Cornell University Graduate Student Facing Deportation After Participating in a Palestine Solidarity Protest
Momodou Taal, an Africana Studies doctoral student at Cornell University, is facing deportation after participating in a Palestine solidarity protest.
Taal, who is from the United Kingdom and at Cornell studying on an F-1 visa, is part of the Coalition for Mutual Liberation. He was suspended from his doctoral program and his teaching assignment after participating in a protest with the group of nearly 100 other protesters last week. The Coalition was protesting at a campus career fair after learning that Boeing and L3Harris, defense companies that support Israel, would be there recruiting students.
Because of the rules attached to the F-1 visa program, a visa-holder’s suspension from their academic program is reason enough to terminate their visa status, triggering deportation.

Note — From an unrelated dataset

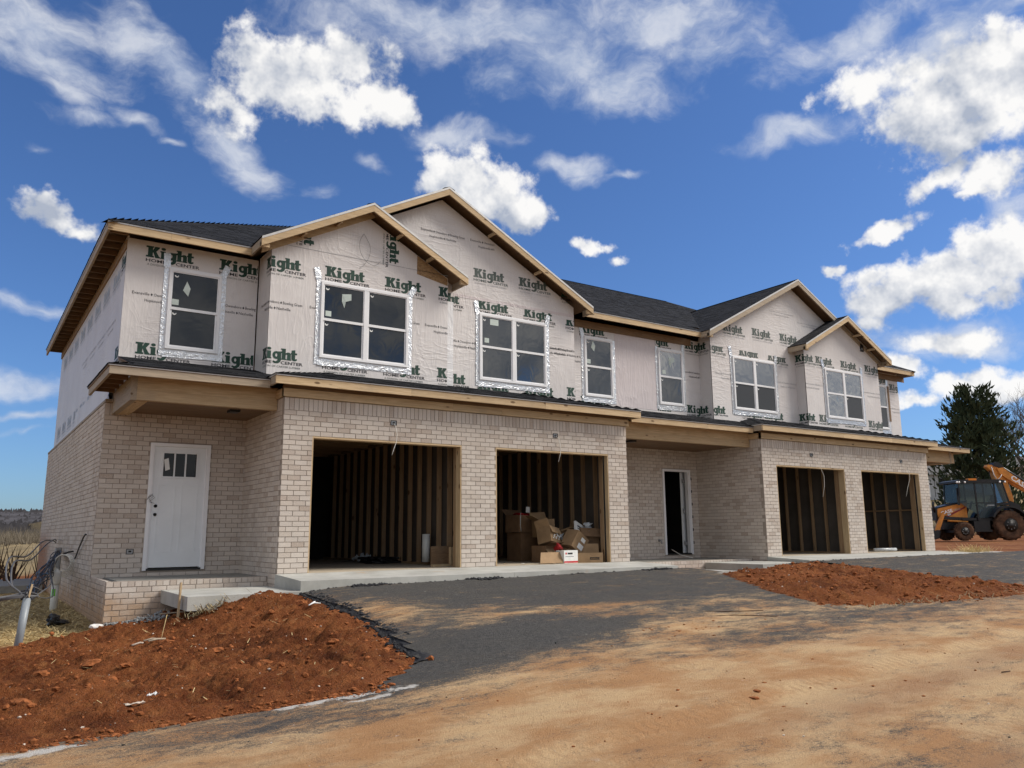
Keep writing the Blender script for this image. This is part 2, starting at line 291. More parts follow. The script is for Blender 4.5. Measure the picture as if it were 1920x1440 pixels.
# asphalt under blown dust; 'dust' vertex attribute holds where the mud was carried
m, t, b = newmat('asphalt'); P = t.n('ShaderNodeNewGeometry').outputs['Position']
a = t.n('ShaderNodeAttribute', attribute_name='dust').outputs['Fac']
f1 = t.noise(P, 190, 3, .7); f2 = t.noise(P, 70, 3, .6)
asp = t.mix(t.ramp(f1, .3, .75), (.022, .022, .023), (.105, .102, .098)); asp = t.mix(t.ramp(f2, .62, .72, 0, .7), asp, (.17, .16, .145)); asp = t.mix(t.ramp(t.noise(P, 26, 4, .75), .4, .66, 0, .55), asp, (.135, .125, .110)); asp = t.mix(t.ramp(t.noise(P, 1.3, 5, .7), .4, .7, 0, .5), asp, (.085, .078, .066))
st = t.noise(t.map(P, sc=(.8, 2.2, 1), rot=(0, 0, -.12)), 1.6, 9, .70, .35)
pa = t.noise(t.map(P, sc=(.8, 1.5, 1), rot=(0, 0, .25)), 4.2, 8, .74)
grain = t.noise(P, 48, 6, .78)
d = t.m('ADD', a, t.m('ADD', t.m('MULTIPLY_ADD', st, 1.7, -.85), t.m('ADD', t.m('MULTIPLY_ADD', pa, 1.5, -.75), t.m('ADD', t.m('MULTIPLY_ADD', grain, 1.5, -.75), t.m('MULTIPLY_ADD', t.noise(P, 150, 3, .75), 1.7, -.85)))))
fac = t.ramp(d, .22, .86)
tint = t.noise(t.map(P, sc=(.8, 1.4, 1), rot=(0, 0, -.12)), 1.0, 9, .68)
dust = t.mix(t.ramp(tint, .40, .62), (.46, .245, .105), (.63, .435, .235))
dust = t.mix(t.ramp(t.noise(P, 5, 6, .7), .60, .76, 0, .55), dust, (.40, .165, .055))
dust = t.mix(t.ramp(t.noise(P, 140, 2), .3, .7, .25, 0), dust, (.28, .155, .08)); dust = t.mix(t.ramp(t.noise(P, 62, 5, .8), .56, .68, 0, .6), dust, (.20, .115, .065)); dust = t.mix(t.ramp(t.noise(P, 20, 6, .75), .55, .72, 0, .45), dust, (.42, .21, .09)); dust = t.mix(t.ramp(t.noise(P, 240, 2, .6), .64, .72, 0, .5), dust, (.70, .58, .42))
brown = t.n('ShaderNodeAttribute', attribute_name='brown').outputs['Fac']
dust = t.mix(t.m('MULTIPLY', t.ramp(t.m('ADD', brown, t.m('MULTIPLY_ADD', st, .8, -.4)), .3, .9), .8), dust, (.33, .185, .10))
c = t.mix(t.m('MULTIPLY', fac, .96), asp, dust)
trd = t.n('ShaderNodeAttribute', attribute_name='tread').outputs['Fac']; tx = t.n('ShaderNodeSeparateXYZ', i={0: t.map(P, rot=(0, 0, -.10))}); tw = t.m('MULTIPLY', t.ramp(t.m('SINE', t.m('ADD', t.m('MULTIPLY', tx.outputs[0], 62.0), t.m('MULTIPLY', t.m('ABSOLUTE', t.m('SINE', t.m('MULTIPLY', tx.outputs[1], 26.0))), 2.2))), -.2, .5), trd)
c = t.mix(t.m('MULTIPLY', tw, t.ramp(t.noise(P, 2.5, 4), .42, .6, 0, .34)), c, (.30, .18, .09))
wl = t.n('ShaderNodeAttribute', attribute_name='lime').outputs['Fac']
c = t.mix(t.ramp(t.m('ADD', wl, t.m('MULTIPLY_ADD', t.noise(P, 9, 7, .75, .8), 2.8, -1.40)), .35, .75, 0, .9), c, (.60, .57, .52))
setin(t, b, Base_Color=c, Roughness=.93, Specular_IOR_Level=.2)
bump(t, b, t.m('ADD', t.m('ADD', f1, f2), t.m('ADD', t.m('MULTIPLY', pa, 1.2), t.m('ADD', grain, t.m('MULTIPLY', tw, -.3)))), .8, .014)
plain('asphalt_black', (.018, .018, .02), .85, .4, 40, bmp=.6)

# terrain: mud, straw, far field, by vertex attributes
m, t, b = newmat('terrain'); P = t.n('ShaderNodeNewGeometry').outputs['Position']
n1 = t.noise(P, .5, 6, .65); n2 = t.noise(P, 5, 6, .7); n3 = t.noise(P, 30, 4, .7)
red = t.mix(t.ramp(n1, .35, .65), (.145, .048, .018), (.235, .10, .04)); red = t.mix(t.ramp(n2, .45, .75, 0, .6), red, (.30, .15, .065))
fld = t.mix(t.ramp(t.noise(P, .12, 5, .65), .4, .62), (.29, .215, .115), (.19, .145, .08)); fld = t.mix(t.ramp(n3, .4, .7, 0, .5), fld, (.31, .25, .14))
stw = t.mix(t.ramp(n3, .35, .7), (.30, .20, .085), (.52, .38, .18)); stw = t.mix(t.ramp(n2, .52, .72, 0, .8), stw, (.15, .07, .03))
fa = t.n('ShaderNodeAttribute', attribute_name='field').outputs['Fac']; sa = t.n('ShaderNodeAttribute', attribute_name='strawy').outputs['Fac']
c = t.mix(t.ramp(t.m('ADD', fa, t.m('MULTIPLY_ADD', n1, .6, -.3)), .3, .7), red, fld)
c = t.mix(t.ramp(t.m('ADD', sa, t.m('MULTIPLY_ADD', n2, .8, -.4)), .3, .7), c, stw)
setin(t, b, Base_Color=c, Roughness=.97, Specular_IOR_Level=.1); bump(t, b, t.m('ADD', n2, t.m('MULTIPLY', n3, .4)), .6, .05)
plain('hill_wood', (.078, .075, .080), 1.0, .4, .05, bmp=0, spec=0)
plain('twig', (.10, .09, .08), 1.0, .35, 2, bmp=0, spec=.1)
plain('brush', (.17, .145, .11), 1.0, .35, 2, bmp=0, spec=.1)
plain('bark', (.07, .058, .05), .95, .3, 6)
m, t, b = newmat('cedar'); P = t.n('ShaderNodeNewGeometry').outputs['Position']
setin(t, b, Base_Color=t.mix(t.noise(P, .9, 4), (.022, .034, .018), (.07, .09, .045)), Roughness=.9, Specular_IOR_Level=.15)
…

Campus officials insists they do not have the power to deport Taal, or anybody else, for that matter. However, Taal’s attorney disagrees. In a statement attorney Eric Lee, has called the university’s punishment of his client “a cynical sleight of hand,” given that “the administration has made the decision to persecute Mr. Taal for free speech activity knowing full well that doing so will subject him to serious immigration consequences” that set “a dangerous national precedent.”
In a social media post, Taal, who alleges university leaders rejected his initial suspension appeal without a proper investigation, insisted, “I maintain that all my actions have been peaceful and in accordance with my First Amendment rights. This is a deliberate targeting of a Black Muslim student at an institution where those two identities are increasingly unwelcome. When it comes to Palestine the university will abandon all commitments to academic freedom and free speech to protect its corporate interests.”
Taal must next appeal to Cornell’s interim provost, John Siliciano if he hopes to remain enrolled in his PhD program.